West Chester will see the opening of a new convention center this fall. The Savannah Center at Chappell Crossing will be able to host 1,200 people indoors and up to 440 more lakeside. The 42,000-square-foot convention center and event facility, off Beckett Road in the Union Centre district, is slated for completion in November.


The Center for Entrepreneurship Education & Research at the University of Cincinnati College of Business selected Calvin J. Brown as the new director of its Ohio Small Business Development Center. Brown previously served as the special projects and programs coordinator for the SBDC. Brown replaces former director Bill Fioretti, who retired.

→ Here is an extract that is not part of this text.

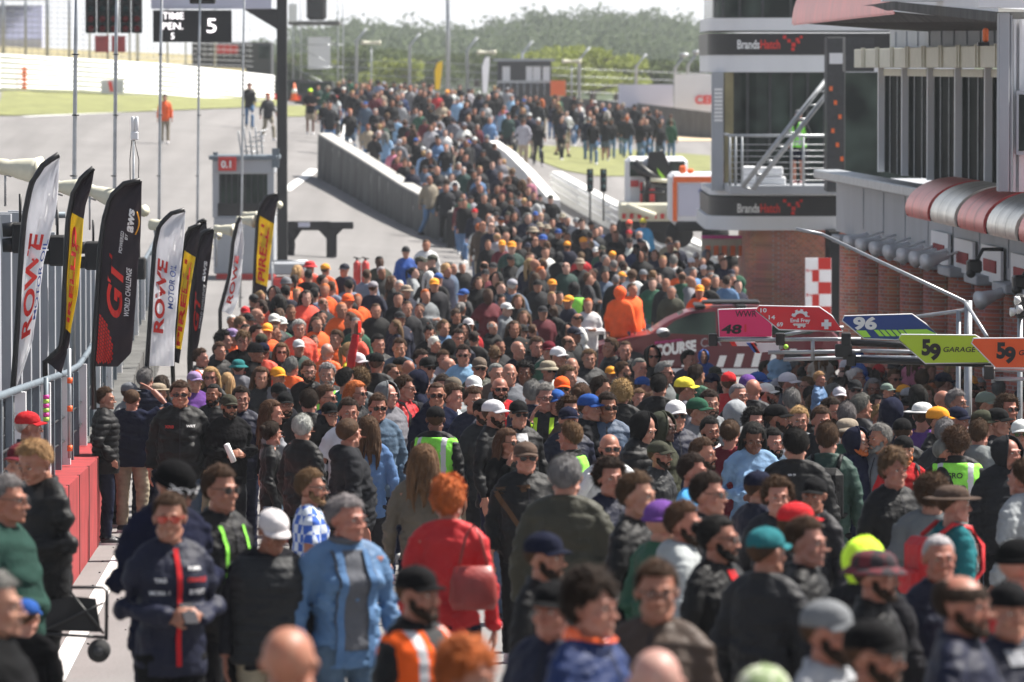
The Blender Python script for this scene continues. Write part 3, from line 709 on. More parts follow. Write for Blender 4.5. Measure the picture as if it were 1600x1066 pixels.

The Warren County Convention & Visitors Bureau hired two employees and promoted two others. Theresa Najdovski was hired by the bureau as director of sales, and Dawn Schroeder accepted a new position as group sales manager. WCCVB promoted Christy Harp and Ryan Widmer to marketing manager and sports marketing manager, respectively.


Harp has been with the bureau since June 2002 when she was an intern. She works on the bureau's monthly e-newsletter, the Warren County Official Visitor Guide and the Tourism Advertising Assistance Grant Program.


Widmer joined the WCCVB in 2004 as sports marketing assistant.

Najdovski's responsibilities are to promote hotel and conference properties to the small meetings and conference market and direct the promotion of the county to the group travel and motor coach markets.


Schroeder's duties focus on building the WCCVB group and meeting programs. She'll promote travel itineraries and group meetings that support hotels, attractions and events that build  business to the tourism community.


Tourism is the largest economic generator in Warren County, with 6.4 million visitors each year, who create $637 million in revenue.